With a tighter web of surveillance cast on
family members of defectors since Kim Jong Un ascended to power, North Korea is
now using a more varied network of people to spy on others and crackdown on
potential escapees, Daily NK has learned.

“The State Security Department [SSD] has
ordered tighter surveillance on defector families recently, so authorities are
using more cunning methods to monitor them,” a source in Yangkang Province told
Daily NK on Monday. “Up until now, they had used members of the Chosun
Democratic Women’s Union or inminban [people’s unit] leaders to monitor people,
but seeing this didn’t completely cut off escapes, they’ve been drawing from an
entirely different pool of people.” 

These candidates run the gamut, encompassing everyone from vendors to homeless people to day laborers, he said. In
the case of people on their special watchlist, officials would even go as far as
using friends of children with escaped family members.
 

“Security officials are always spiteful
about defector families who are better off than they are despite having less
power than them,” the source said. “Since their goal is to penalize them using whatever
instruments are out there, they’re even willing to use friends of children
within these defector families to do so.”
 

The source asserted a “new surveillance
web” is being created for defector families using ordinary people.
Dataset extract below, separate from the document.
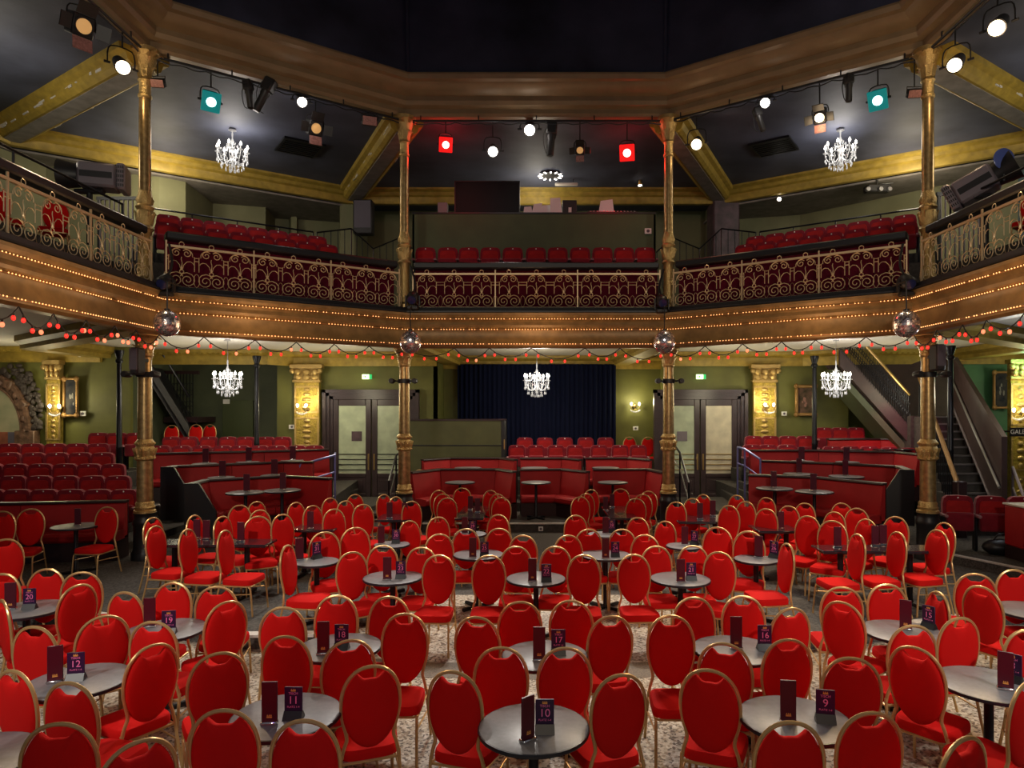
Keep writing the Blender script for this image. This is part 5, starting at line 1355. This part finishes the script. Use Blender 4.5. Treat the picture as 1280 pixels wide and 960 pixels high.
painting(80,472,99,521,19.05,'tall gilt framed dark painting at the far left','canvasdark',4); painting(993,481,1020,520,20.85,'wide gilt framed painting with pinkish figures behind the right booths','canvaspink',5)
painting(1240,464,1261,511,19.8,'tall gilt framed dark painting right of the staircase','canvasdark',4)
# carved arch at the far left
Ya = 18.95; cxa = (-8-CX)*Ya/F; cza = EYE-(540-CY)*Ya/F; Ro = (52+8)*Ya/F-.25
t = thing('carved_arch', 'great carved brown arch with a mottled mural at the far left', 'arch', (cxa, Ya, cza), 0)
def half(r0, r1, y0, y1, mb, n=26, a0=0, a1=PI):
    vs = []
    for k in range(n+1):
        a = a0+(a1-a0)*k/n; c, s = math.cos(a), math.sin(a)*1.5
        vs += [(r0*c,y0,r0*s),(r1*c,y0,r1*s),(r1*c,y1,r1*s),(r0*c,y1,r0*s)]
    fs = []
    for k in range(n):
        b = k*4
        for j in range(4): fs.append((b+j, b+4+j, b+4+(j+1) % 4, b+(j+1) % 4))
    mb.add(vs, fs)
m1 = MB(); half(Ro*.80,Ro*.92,-.10,.1,m1); half(Ro*.92,Ro*1.0,-.16,.1,m1); half(Ro*.76,Ro*.80,-.14,.1,m1); m1.build('archivolt', M['arch'], t)
m2 = MB()
for k in range(13):
    a = PI*k/12; c, s = math.cos(a)*Ro*.87, math.sin(a)*1.5*Ro*.87; m2.ball((c,-.10,s), .11, .07, .11, 8, 5)
m2.build('rosettes', M['arch'], t)
for k in (2,4,6,8,10):
    a = PI*k/12; c, s = math.cos(a)*Ro*.93, math.sin(a)*1.5*Ro*.93
    MB().box(-.13,.13,-.20,.05,-.12,.12,.03,Matrix.Translation((c,0,s)) @ Matrix.Rotation(-math.atan2(s,c),4,'Y')).build('carved_block', M['arch'], t)
m3 = MB(); N = 24; m3.slab([(Ro*.77*math.cos(PI*k/N), Ro*.77*1.5*math.sin(PI*k/N)) for k in range(N+1)], .02, .06); m3.build('mural', M['mural'], t, smooth=False)
m4 = MB(); m4.box(-Ro*.77,Ro*.77,-.02,.1,-1.0,0); m4.build('wainscot', M['terracotta'], t, smooth=False)
m5 = MB(); m5.slab([(Ro*.42,.0),(Ro*.42,-.35),(Ro*.50,-.6),(Ro*.58,-.35),(Ro*.58,0)], -.08, -.02); m5.build('shield', M['grille'], t, smooth=False)
for s in (-1,1): MB().box(s*Ro*.88-.28,s*Ro*.88+.28,-.16,.1,-1.2,.04,.02).build('impost', M['arch'], t)
m6 = MB(); rr = random.Random(9)
for k in range(110):
    a = rr.uniform(.05,1.35); r = Ro*rr.uniform(1.02,1.35); x, z = r*math.cos(a), r*1.5*math.sin(a)
    if z < 4.3-cza-.1 and x < Ro*1.22: m6.ball((x,-.02,z), rr.uniform(.05,.11), .06, rr.uniform(.05,.11), 7, 5)
m6.build('carved_foliage', mat('dark_carved_foliage',(.035,.026,.022),.6), t)

# ------------------------------------------------------------------ right staircase
t = thing('staircase', 'dark staircase rising to the balcony behind the rightmost column', 'staircase', (0,0,0), 0)
n = 13; A = Vector(((1223-CX)*13.9/F, 13.9, .34)); B = Vector(((1170-CX)*18.6/F, 18.6, 2.75))
tr = MB(); ns = MB(); hw = .46
for k in range(n):
    u = k/n; p = A+(B-A)*u; rise = (B.z-A.z)/n; run = (B.y-A.y)/n
    tr.box(p.x-hw,p.x+hw,p.y,p.y+run+.02,A.z-.05,p.z+rise); ns.box(p.x-hw,p.x+hw,p.y-.035,p.y+.045,p.z+rise-.02,p.z+rise+.02)
tr.build('treads', M['step'], t, smooth=False); ns.build('nosings', M['silver'], t, smooth=False)
b2 = MB(); b2.box(B.x-.7,B.x+.75,B.y,B.y+1.1,A.z,B.z+.02); b2.build('landing', M['step'], t, smooth=False)
# panelled wall string on the right of the flight, sloping top
xr = hw+.02
vs = []
for xx in (xr, xr+.12):
    for P, lo, hi in ((A,-.3,2.05),(B,-1.2,1.65)): vs += [(P.x+xx,P.y,P.z+lo),(P.x+xx,P.y,P.z+hi)]
MB().add(vs, [(0,2,3,1),(4,5,7,6),(1,3,7,5),(0,4,6,2),(0,1,5,4),(2,6,7,3)]).build('panelled_side', M['brownwall'], t, smooth=False)
MB().tube([(A.x+xr-.05,A.y,A.z+1.0),(B.x+xr-.05,B.y,B.z+1.05)], .03, 8).build('wall_handrail', M['silver'], t)
MB().tube([(A.x+xr-.02,A.y,A.z+.25),(B.x+xr-.02,B.y,B.z+.30)], .03, 6).build('skirting', M['lampgrey'], t)
lx = -hw-.02
MB().tube([(A.x+lx,A.y-.1,A.z+1.05),(B.x+lx,B.y,B.z+1.15)], .05, 8).build('handrail', M['frame'], t)
MB().box(A.x+lx-.10,A.x+lx+.10,A.y-.25,A.y-.05,0,A.z+1.15,.02).build('newel_post', M['bdark'], t)
for k in range(22):
    u = (k+.5)/22; p = A+(B-A)*u; MB().tube([(p.x+lx,p.y,p.z+.05),(p.x+lx,p.y,p.z+1.08)], .016, 5).build('baluster', M['blackmet'], t)
# upper flight rising to the left
C0 = Vector((B.x-.65, 18.75, 2.35)); C1 = Vector(((1050-CX)*19.4/F, 19.4, 4.55))
def sheet(name, P, Q, lo0, hi0, lo1, hi1, m, th=.1):
    v = [(P.x,P.y,P.z+lo0),(Q.x,Q.y,Q.z+lo1),(Q.x,Q.y,Q.z+hi1),(P.x,P.y,P.z+hi0)]; v += [(x,y+th,z) for x,y,z in v]
    return MB().add(v, [(0,3,2,1),(4,5,6,7),(0,1,5,4),(1,2,6,5),(2,3,7,6),(3,0,4,7)]).build(name, m, t, smooth=False)
sheet('string_board', C0, C1, -.35,.15,-.35,.18, M['brownwall'])
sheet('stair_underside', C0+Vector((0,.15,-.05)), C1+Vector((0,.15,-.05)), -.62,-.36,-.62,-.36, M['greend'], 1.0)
MB().tube([(C0.x,C0.y-.02,C0.z+1.0),(C1.x,C1.y-.02,C1.z+1.05)], .04, 8).build('upper_handrail', M['brass'], t)
bl = MB()
for k in range(34):
    u = (k+.5)/34; p = C0+(C1-C0)*u; x, y, z = p.x, p.y, p.z
    bl.tube([(x,y,z+.1),(x,y,z+1.0)], .010, 4); bl.tube([(x+.05*math.cos(q*PI/4),y,z+.45+.09*math.sin(q*PI/4)) for q in range(8)], .010, 4, closed=True)
    bl.tube([(x+.04*math.cos(q*PI/4),y,z+.75+.06*math.sin(q*PI/4)) for q in range(8)], .009, 4, closed=True)
bl.build('scroll_balustrade', M['blackmet'], t)
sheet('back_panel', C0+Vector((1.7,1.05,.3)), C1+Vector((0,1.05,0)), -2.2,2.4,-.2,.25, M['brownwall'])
# left staircase, in the shadow behind the leftmost column
t = thing('staircase', 'shadowed staircase behind the leftmost gilded column', 'staircase', (0,0,0), 0)
D0 = Vector(((236-CX)*20.6/F, 20.6, 2.35)); D1 = Vector(((178-CX)*19.6/F, 19.6, 4.55))
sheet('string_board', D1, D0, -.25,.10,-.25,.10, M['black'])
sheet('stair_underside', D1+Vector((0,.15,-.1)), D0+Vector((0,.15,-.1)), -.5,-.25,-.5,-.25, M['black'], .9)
MB().tube([(D1.x,D1.y,D1.z+1),(D0.x,D0.y,D0.z+1)], .04, 8).build('handrail', M['blackmet'], t)
E0 = Vector(((211-CX)*20.9/F, 20.9, 0)); E1 = Vector(((242-CX)*20.9/F, 20.9, 0))
g = MB()
for k in range(9):
    x = E0.x+(E1.x-E0.x)*k/8; g.tube([(x,20.85,2.75),(x,20.85,4.05)], .016, 5)
    if k < 8:
        for q in range(3): g.tube([(x+.05+.05*math.cos(j*PI/4),20.85,2.95+.35*q+.12*math.sin(j*PI/4)) for j in range(8)], .012, 4, closed=True)
g.build('landing_balustrade', M['blackmet'], t)
MB().box(E0.x-.1,E1.x+.2,20.8,20.9,4.05,4.15).build('landing_rail', M['bdark'], t, smooth=False); MB().box(E0.x-.1,E1.x+.2,20.8,21.9,2.55,2.72).build('landing', M['bdark'], t, smooth=False)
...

This is
because most families with escapees already know they are being watched, so
authorities are trying to introduce new faces that will slink around and
monitor with less chance of detection.
 

“Defector families all know that usually
it’s security or safety officials, inminban leaders and women’s union members
leading the surveillance operation, so they act with caution when people like
them are present,” said the source, explaining why the SSD is taking a more
creative approach in its perpetual bid to keep the population locked inside the
country.
 

According to defector families with whom
the source has spoken, all agreed that an unknown vendor appearing at the door
is more likely than not a surveillance agent poised to probe about family
members who have escaped the South.  
 

“To these family members who have lived
under the state’s surveillance, it’s so very clear what officials are trying to
do,” he pointed out.
 

However, as surveillance tactics become
more advanced, so then do residents’ tactics to evade them. “The state’s efforts simply provide people with more reasons to devise
more innovative ways to evade surveillance,” he asserted.